Director Transactions

David Boyle
Senior Equity Analyst

6 am 15 September 2020

Follow the smart money?

Insider trading is where an individual trades in securities when in possession of non-public, price sensitive information, and is unequivocally illegal.

However, insiders, including company directors, are allowed to trade in the shares of their companies so long as they do not posses any undisclosed information. This happens during specified “trading windows” after the release of annual and interim profit reports, when the public has presumably been informed of all material issues relating to the business.

Despite the prohibitions against trading on any material information not known to the public, investors will rightly question what it means when an insider transacts in shares. For example, why has a director who should know the company better than any outsider could, decided to sell down a large portion of their shareholding? What do they really think about the outlook for the company?

This report lists some of the big insider transactions around the August results season. But first, does the academic research support the intuition that you should follow what the insiders do?

What the research says

The academic literature is broadly supportive of the idea that insider transactions carry useful information for investors. A quick review of four papers using data sets from the ASX spanning periods from 1996 to 2015 shows consistent positive excess returns from insider transactions, with three of the reports being statistically significant. The median excess return generated by insiders is 4.3% (Berkman et al., 2016).

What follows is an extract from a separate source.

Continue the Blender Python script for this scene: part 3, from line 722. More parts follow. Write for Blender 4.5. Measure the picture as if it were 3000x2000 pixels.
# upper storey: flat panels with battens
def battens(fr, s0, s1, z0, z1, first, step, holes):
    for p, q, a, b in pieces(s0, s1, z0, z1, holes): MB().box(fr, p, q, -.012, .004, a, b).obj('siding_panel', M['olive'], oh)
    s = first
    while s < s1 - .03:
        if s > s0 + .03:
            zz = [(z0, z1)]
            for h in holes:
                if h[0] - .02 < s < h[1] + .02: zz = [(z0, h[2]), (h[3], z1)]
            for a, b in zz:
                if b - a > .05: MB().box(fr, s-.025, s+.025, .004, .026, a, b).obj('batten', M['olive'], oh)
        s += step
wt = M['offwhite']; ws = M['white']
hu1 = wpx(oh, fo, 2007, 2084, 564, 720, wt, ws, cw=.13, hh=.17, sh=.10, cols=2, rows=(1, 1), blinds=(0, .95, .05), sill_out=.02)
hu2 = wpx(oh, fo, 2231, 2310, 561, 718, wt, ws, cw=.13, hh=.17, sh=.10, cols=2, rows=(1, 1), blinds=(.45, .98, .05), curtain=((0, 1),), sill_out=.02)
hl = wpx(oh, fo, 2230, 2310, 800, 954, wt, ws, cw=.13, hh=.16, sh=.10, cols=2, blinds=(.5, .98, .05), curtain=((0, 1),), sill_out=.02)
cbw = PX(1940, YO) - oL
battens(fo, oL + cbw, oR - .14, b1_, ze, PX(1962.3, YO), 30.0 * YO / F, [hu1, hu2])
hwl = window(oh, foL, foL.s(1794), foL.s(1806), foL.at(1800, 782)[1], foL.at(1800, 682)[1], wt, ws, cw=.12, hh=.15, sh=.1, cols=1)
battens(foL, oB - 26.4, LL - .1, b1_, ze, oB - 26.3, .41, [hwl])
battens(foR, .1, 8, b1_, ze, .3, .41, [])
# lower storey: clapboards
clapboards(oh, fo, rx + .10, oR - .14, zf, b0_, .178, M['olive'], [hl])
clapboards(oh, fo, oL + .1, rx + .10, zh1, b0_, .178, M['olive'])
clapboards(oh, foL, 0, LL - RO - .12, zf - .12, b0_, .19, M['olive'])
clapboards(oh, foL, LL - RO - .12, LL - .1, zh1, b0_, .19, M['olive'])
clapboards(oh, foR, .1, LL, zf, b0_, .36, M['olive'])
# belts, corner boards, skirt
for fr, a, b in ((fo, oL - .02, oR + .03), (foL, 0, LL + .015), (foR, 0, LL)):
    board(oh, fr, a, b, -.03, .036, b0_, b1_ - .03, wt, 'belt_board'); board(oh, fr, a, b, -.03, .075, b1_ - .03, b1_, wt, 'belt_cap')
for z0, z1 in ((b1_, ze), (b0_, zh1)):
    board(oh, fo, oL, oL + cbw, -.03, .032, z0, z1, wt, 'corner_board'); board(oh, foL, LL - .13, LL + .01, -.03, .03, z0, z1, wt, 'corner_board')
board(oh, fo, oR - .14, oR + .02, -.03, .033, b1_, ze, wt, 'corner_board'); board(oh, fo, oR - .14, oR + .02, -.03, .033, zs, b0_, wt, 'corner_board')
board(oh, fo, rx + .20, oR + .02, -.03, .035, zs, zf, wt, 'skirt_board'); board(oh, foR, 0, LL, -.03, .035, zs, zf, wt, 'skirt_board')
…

This is replicated in studies of offshore markets, with most finding statistically significant positive returns. Within these studies, insider selling has a more pronounced effect than insider buying.

It isn’t always the directors getting the jump on price sensitive news either. A recent study showed evidence of contrarian trading by directors, where sales were made following good news when the price was high, and purchases were made after bad news when the price was low, a strategy that enabled them to generate excess returns (Katselas, 2019).

So, who was trading this reporting season?

The following table highlights some of the more interesting insider transactions during the latest reporting season, but it is not an exhaustive list. It includes transactions greater than $1 million that were actual cash purchases or sales, and includes some selling by strategic holders as well.

Source: Company releases, The Super Investor

There is a very clear skew towards selling by a ratio of almost 9 to 1. A number of founders, directors and strategic holders have used the open trading window to sell material amounts of shares.

Some of the more interesting sale transactions include:

1. Material founder selling in Netwealth, Kogan, Pushpay, Temple & Webster, Wisetech and Xero.

2. Early backers exiting or reducing in Bisalloy, Nitro and Whispir.

3. CEO selling in Cleanaway, Woodside and Baby Bunting.

Reasons for the insider selling were rarely given. A number of the founder sell downs were part of an ongoing program by individuals to diversify their holdings. Some transactions were genuinely uncontroversial and aren’t listed here (e.g. donations to a charitable foundation, funding tax obligations from option exercises, etc). Others raise eyebrows, especially CEO sales where no reason is given.

The level of material buying was far smaller, although many directors did purchase token amounts (often less than $10,000) post result releases. Insiders in Flexigroup were supportive of the large raising conducted during the period, tipping in a combined $15 million, and the Chairs of Cleanteq and Polynovo topped up existing holdings by $3 million and $1 million respectively.


Academic research backs up what most people’s intuition tells them; on average, insiders possess better information and they use it to trade profitably. This information should by no means be the sole determinate of buying or selling a stock. But insider selling in particular should be a red flag if there are other concerns.

The large amount of director selling on this list, particularly in stocks that have exhibited very strong price performance in recent months, should be taken into consideration by investors when making individual stock decisions. It is worth reflecting what this might say about the views of insiders regarding current valuations in the tech sector, where most of the selling has been concentrated.

Disclosure: The author holds shares in A2M.


Berkman, Henk & Bradrania, Reza & Viljoen, Tina & Westerholm, P. Joakim (2016). Insiders’ Profits in the Australian Equities Market. Centre for International Finance and Regulation.

Katselas, Dean (2019). Strategic insider trading around earnings announcements in Australia. Accounting & Finance.